I'm confused.  Don't they still need a rationale for firing the guy?

February 18, 2008 4:27 PM

sdemuth said:

stgla: Not in almost every state in the union.  Unless you've got a contract saying otherwise, the only thing labor law protects you against being fired for is being a member of a "protected class."  In most places you can be fired without reason, or for any reason other than race, gender, age, or in some cases sexual preference, discrimination.  Unless you can PROVE (as in, you have in writing or sworn testimony that the person doing the firing said "I'm going to clean this place up by getting rid of that <name your protected class epithet>"), or you can PROVE a pattern of excess firing of a protected class, you're toast whenever your employer decides to toast you.

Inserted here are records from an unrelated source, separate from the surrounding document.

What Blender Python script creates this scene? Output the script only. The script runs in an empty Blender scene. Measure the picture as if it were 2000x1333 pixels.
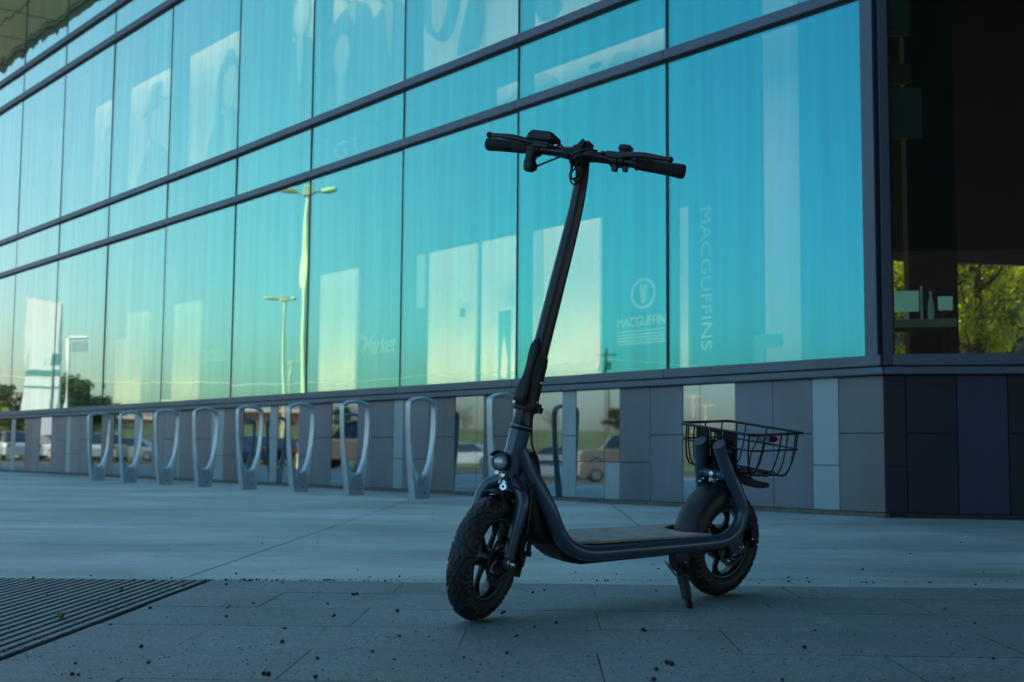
import bpy, bmesh, math, random
from mathutils import Vector, Matrix, noise
R = math.radians
sc = bpy.context.scene
col = sc.collection
random.seed(7)

# ------------------------------------------------------------------ camera
FPX, CAMH = 2450.0, 0.39            # focal length in photo pixels (2000 wide), camera height
PIT, ROL = math.atan2(218.5, FPX), math.atan(0.008)
cd = bpy.data.cameras.new('camera'); cam = bpy.data.objects.new('camera', cd); col.objects.link(cam)
sc.camera = cam
cd.sensor_width = 36; cd.lens = FPX / 2000 * 36
cd.clip_start = 0.02; cd.clip_end = 3000
cam.matrix_world = Matrix.Translation((0, 0, CAMH)) @ Matrix.Rotation(PIT, 4, 'X') @ Matrix.Rotation(R(90), 4, 'X') @ Matrix.Rotation(ROL, 4, 'Z')
cd.dof.use_dof = True; cd.dof.focus_distance = 3.1; cd.dof.aperture_fstop = 7.1

# ------------------------------------------------------------------ light
SUN_EL, SUN_AZ = 33.0, 28.0         # azimuth measured from +Y towards +X (behind the building)
w = bpy.data.worlds.new('World'); sc.world = w; w.use_nodes = True
nt = w.node_tree; bg = nt.nodes['Background']
sky = nt.nodes.new('ShaderNodeTexSky'); sky.sky_type = 'NISHITA'; sky.sun_disc = False
sky.sun_elevation = R(SUN_EL); sky.sun_rotation = R(SUN_AZ); sky.air_density = 1.0; sky.dust_density = 2.6; sky.ozone_density = 1.6
hs = nt.nodes.new('ShaderNodeHueSaturation'); hs.inputs['Hue'].default_value = .476; hs.inputs['Saturation'].default_value = 1.22
nt.links.new(sky.outputs[0], hs.inputs['Color']); nt.links.new(hs.outputs[0], bg.inputs[0]); bg.inputs[1].default_value = 0.11
sd = bpy.data.lights.new('sun', 'SUN'); sun = bpy.data.objects.new('sun', sd); col.objects.link(sun)
sd.energy = 3.4; sd.angle = R(0.5); sd.color = (1, .93, .82)
sdir = Vector((math.sin(R(SUN_AZ)) * math.cos(R(SUN_EL)), math.cos(R(SUN_AZ)) * math.cos(R(SUN_EL)), math.sin(R(SUN_EL))))
sun.rotation_euler = sdir.to_track_quat('Z', 'Y').to_euler(); sun.location = sdir * 60
sc.view_settings.view_transform = 'Standard'; sc.view_settings.look = 'None'
sc.view_settings.exposure = 1.38; sc.view_settings.gamma = 1
sc.render.engine = 'CYCLES'
sc.cycles.max_bounces = 10; sc.cycles.transparent_max_bounces = 12

# ------------------------------------------------------------------ helpers
def mat(name, base, rough=.5, metal=0, spec=.5, bump=None, var=None, coat=0, emis=None):
    """bump=(scale,strength,distance); var=(scale,amount[,stretch vector])"""
    m = bpy.data.materials.new(name); m.use_nodes = True; t = m.node_tree; n = t.nodes; l = t.links
    b = n['Principled BSDF']; b.inputs['Base Color'].default_value = (*base, 1)
    b.inputs['Roughness'].default_value = rough; b.inputs['Metallic'].default_value = metal
    b.inputs['Specular IOR Level'].default_value = spec; b.inputs['Coat Weight'].default_value = coat
    if emis:
        b.inputs['Emission Color'].default_value = (*emis[:3], 1); b.inputs['Emission Strength'].default_value = emis[3]
    if bump or var:
        tc = n.new('ShaderNodeTexCoord')
    if var:
        mp = n.new('ShaderNodeMapping'); l.new(tc.outputs['Object'], mp.inputs[0])
        if len(var) > 2: mp.inputs['Scale'].default_value = var[2]
        nz = n.new('ShaderNodeTexNoise'); nz.inputs['Scale'].default_value = var[0]; nz.inputs['Detail'].default_value = 6
        nz.inputs['Roughness'].default_value = .65
        l.new(mp.outputs[0], nz.inputs[0])
        mr = n.new('ShaderNodeMapRange'); mr.inputs[1].default_value = .3; mr.inputs[2].default_value = .7
        mr.inputs[3].default_value = 1 - var[1]; mr.inputs[4].default_value = 1 + var[1]; l.new(nz.outputs[0], mr.inputs[0])
        mx = n.new('ShaderNodeVectorMath'); mx.operation = 'SCALE'; mx.inputs[0].default_value = base
        l.new(mr.outputs[0], mx.inputs['Scale']); l.new(mx.outputs[0], b.inputs['Base Color'])
    if bump:
        nb = n.new('ShaderNodeTexNoise'); nb.inputs['Scale'].default_value = bump[0]; nb.inputs['Detail'].default_value = 4
        l.new(tc.outputs['Object'], nb.inputs[0]); bp = n.new('ShaderNodeBump')
        bp.inputs['Strength'].default_value = bump[1]; bp.inputs['Distance'].default_value = bump[2]
        l.new(nb.outputs[0], bp.inputs['Height']); l.new(bp.outputs[0], b.inputs['Normal'])
    return m

def glass(name, ramp, trans, f0, f90, wob=.0016, streak=.12, dust=.03):
    """coated facade glass: tinted mirror reflection over tinted see-through"""
    m = bpy.data.materials.new(name); m.use_nodes = True; t = m.node_tree; n = t.nodes; l = t.links
    n.remove(n['Principled BSDF']); out = n['Material Output']
    g = n.new('ShaderNodeBsdfGlossy'); g.inputs['Roughness'].default_value = .015
    tr = n.new('ShaderNodeBsdfTransparent'); tr.inputs[0].default_value = (*trans, 1)
    lw = n.new('ShaderNodeLayerWeight'); lw.inputs[0].default_value = .5
    mr = n.new('ShaderNodeMapRange'); mr.inputs[3].default_value = f0; mr.inputs[4].default_value = f90
    l.new(lw.outputs['Facing'], mr.inputs[0])
    tc = n.new('ShaderNodeTexCoord')
    mp = n.new('ShaderNodeMapping'); mp.inputs['Scale'].default_value = (3.2, 3.2, .10); l.new(tc.outputs['Object'], mp.inputs[0])
    nz = n.new('ShaderNodeTexNoise'); nz.inputs['Scale'].default_value = 3; nz.inputs['Detail'].default_value = 8; nz.inputs['Roughness'].default_value = .75
    l.new(mp.outputs[0], nz.inputs[0])
    m2 = n.new('ShaderNodeMapRange'); m2.inputs[1].default_value = .3; m2.inputs[2].default_value = .7
    m2.inputs[3].default_value = 1 - streak; m2.inputs[4].default_value = 1 + streak; l.new(nz.outputs[0], m2.inputs[0])
    sv = n.new('ShaderNodeVectorMath'); sv.operation = 'SCALE'
    cr = n.new('ShaderNodeValToRGB'); l.new(lw.outputs['Facing'], cr.inputs[0]); e = cr.color_ramp.elements
    for i_, (p_, c_) in enumerate(ramp):
        q_ = e[i_] if i_ < 2 else e.new(p_)
        q_.position = p_; q_.color = (*c_, 1)
    l.new(cr.outputs[0], sv.inputs[0])
    l.new(m2.outputs[0], sv.inputs['Scale']); l.new(sv.outputs[0], g.inputs[0])
    nb = n.new('ShaderNodeTexNoise'); nb.inputs['Scale'].default_value = .9; nb.inputs['Detail'].default_value = 1.5
    mp2 = n.new('ShaderNodeMapping'); mp2.inputs['Scale'].default_value = (1.6, 1.6, .8)
    l.new(tc.outputs['Object'], mp2.inputs[0]); l.new(mp2.outputs[0], nb.inputs[0])
    bp = n.new('ShaderNodeBump'); bp.inputs['Strength'].default_value = 1; bp.inputs['Distance'].default_value = wob
    l.new(nb.outputs[0], bp.inputs['Height']); l.new(bp.outputs[0], g.inputs['Normal'])
    mx = n.new('ShaderNodeMixShader'); l.new(mr.outputs[0], mx.inputs[0]); l.new(tr.outputs[0], mx.inputs[1]); l.new(g.outputs[0], mx.inputs[2])
    # a thin film of dust that scatters a little light
    df = n.new('ShaderNodeBsdfDiffuse'); df.inputs[0].default_value = (.5, .6, .6, 1)
    m3 = n.new('ShaderNodeMixShader'); m3.inputs[0].default_value = dust
    l.new(mx.outputs[0], m3.inputs[1]); l.new(df.outputs[0], m3.inputs[2]); l.new(m3.outputs[0], out.inputs[0])
    return m

class MB:
    """collects shapes; build() links them as ONE mesh object"""
    def __init__(s): s.v = []; s.f = []; s.mi = []
    def add(s, vs, fs, mi=0):
        o = len(s.v); s.v += [tuple(v) for v in vs]; s.f += [tuple(i + o for i in f) for f in fs]; s.mi += [mi] * len(fs); return s
    def box(s, c, d, ax=None, mi=0):
        c = Vector(c); ax = ax or (Vector((1, 0, 0)), Vector((0, 1, 0)), Vector((0, 0, 1)))
        vs = [c + ax[0] * (i * d[0] / 2) + ax[1] * (j * d[1] / 2) + ax[2] * (k * d[2] / 2) for i in (-1, 1) for j in (-1, 1) for k in (-1, 1)]
        return s.add(vs, [(0, 1, 3, 2), (4, 6, 7, 5), (0, 4, 5, 1), (2, 3, 7, 6), (0, 2, 6, 4), (1, 5, 7, 3)], mi)
    def prism(s, pts, axis, mi=0):
        """polygon (list of 3-D points) extruded along axis"""
        n = len(pts); a = Vector(axis); P = [Vector(p) for p in pts]
        vs = P + [p + a for p in P]
        return s.add(vs, [tuple(range(n))[::-1], tuple(range(n, 2 * n))] + [(i, (i + 1) % n, n + (i + 1) % n, n + i) for i in range(n)], mi)
    def loft(s, rings, cap=True, closed=False, mi=0):
        n = len(rings[0]); vs = [p for r in rings for p in r]; fs = []
        m = len(rings)
        for i in range(m if closed else m - 1):
            for j in range(n):
                a = i * n + j; b = i * n + (j + 1) % n; c = ((i + 1) % m) * n + (j + 1) % n; d = ((i + 1) % m) * n + j
                fs.append((a, b, c, d))
        if cap and not closed: fs += [tuple(range(n))[::-1], tuple(range((m - 1) * n, m * n))]
        return s.add(vs, fs, mi)
    def tube(s, pts, r, seg=12, smooth=0, closed=False, mi=0, up=None, flat=1.0, ex=2.0):
        P = [Vector(p) for p in pts]; rr = r if isinstance(r, (list, tuple)) else [r] * len(P)
        if smooth: P, rr = spline(P, rr, smooth, closed)
        n = len(P); rings = []
        t0 = (P[1] - P[0]).normalized()
        u = Vector(up) if up else (Vector((0, 0, 1)) if abs(t0.z) < .9 else Vector((1, 0, 0)))
        for i in range(n):
            if closed: t = (P[(i + 1) % n] - P[i - 1]).normalized()
            else: t = (P[min(i + 1, n - 1)] - P[max(i - 1, 0)]).normalized()
            if up: u = Vector(up)
            u = (u - t * u.dot(t)).normalized(); b = t.cross(u)
            ring = []
            for k in range(seg):
                a = 2 * math.pi * k / seg; c, q = math.cos(a), math.sin(a)
                c = math.copysign(abs(c) ** (2 / ex), c); q = math.copysign(abs(q) ** (2 / ex), q)
                ring.append(P[i] + u * (c * rr[i]) + b * (q * rr[i] * flat))
            rings.append(ring)
        return s.loft(rings, closed=closed, mi=mi)
    def lathe(s, prof, o, ax, seg=32, mi=0, a0=0, a1=2 * math.pi):
        """prof = [(radius, height along axis)]"""
        o = Vector(o); ax = Vector(ax).normalized(); u = ax.orthogonal().normalized(); b = ax.cross(u)
        rings = [[o + ax * h + (u * math.cos(2 * math.pi * k / seg) + b * math.sin(2 * math.pi * k / seg)) * max(r, 1e-5) for k in range(seg)] for r, h in prof]
        return s.loft(rings, mi=mi, cap=not (prof[0] == prof[-1]))
    def ball(s, c, r, seg=12, sq=(1, 1, 1), mi=0):
        c = Vector(c); rings = []
        for i in range(1, seg // 2):
            a = math.pi * i / (seg // 2)
            rings.append([c + Vector((r * sq[0] * math.sin(a) * math.cos(2 * math.pi * k / seg), r * sq[1] * math.sin(a) * math.sin(2 * math.pi * k / seg), r * sq[2] * math.cos(a))) for k in range(seg)])
        return s.loft(rings, mi=mi)
    def build(s, name, m, parent=None, smooth=None, bevel=0, bseg=2):
        me = bpy.data.meshes.new(name); me.from_pydata([tuple(v) for v in s.v], [], s.f)
        ms = m if isinstance(m, (list, tuple)) else [m]
        for q in ms: me.materials.append(q)
        if len(ms) > 1: me.polygons.foreach_set('material_index', s.mi)
        bm = bmesh.new(); bm.from_mesh(me); bmesh.ops.recalc_face_normals(bm, faces=bm.faces); bm.to_mesh(me); bm.free()
        o = bpy.data.objects.new(name, me); col.objects.link(o)
        if parent: o.parent = parent
        if bevel:
            md = o.modifiers.new('bevel', 'BEVEL'); md.width = bevel; md.segments = bseg; md.limit_method = 'ANGLE'; md.angle_limit = R(35)
            md.harden_normals = False
        if smooth is not None:
            me.polygons.foreach_set('use_smooth', [True] * len(me.polygons))
            me.set_sharp_from_angle(angle=R(smooth))
        return o

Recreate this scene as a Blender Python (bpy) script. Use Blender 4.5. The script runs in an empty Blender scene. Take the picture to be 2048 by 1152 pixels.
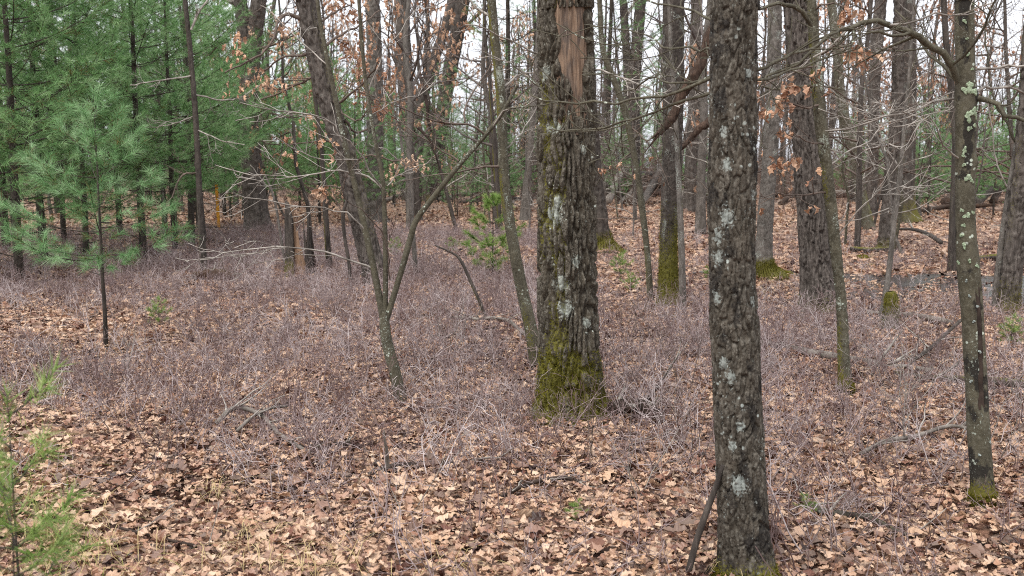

It's called "at will employment" and it's the law of the land except in a few places.

February 18, 2008 5:39 PM

stgla said:

sdemuth -- Thanks

February 18, 2008 5:48 PM

lesserliz said:

The Alito court will probably rule against the employees as they were forewarned ipso facto of discriminatory practices by the name-"Cracker Barrel."

February 18, 2008 5:48 PM

rannpb said:

It seems the trial court dismissed his original claim, which he filed under the more appropriate Civil Rights Act, with prejudice because his filing fee was late. If they had dismissed without prejudice, he would have been able to refile under that law, which actually does prohibit firing for complaining about discrimination in the workplace.

Because the Civil Rights Act prohibits Cracker Barrel's conduct anyway, this case probably won't have very far-reaching implications. The plaintiff's gonna get screwed though.

February 18, 2008 9:25 PM

Robert Powell said:

lesserliz is right. What should one expect of CRACKER Barrel?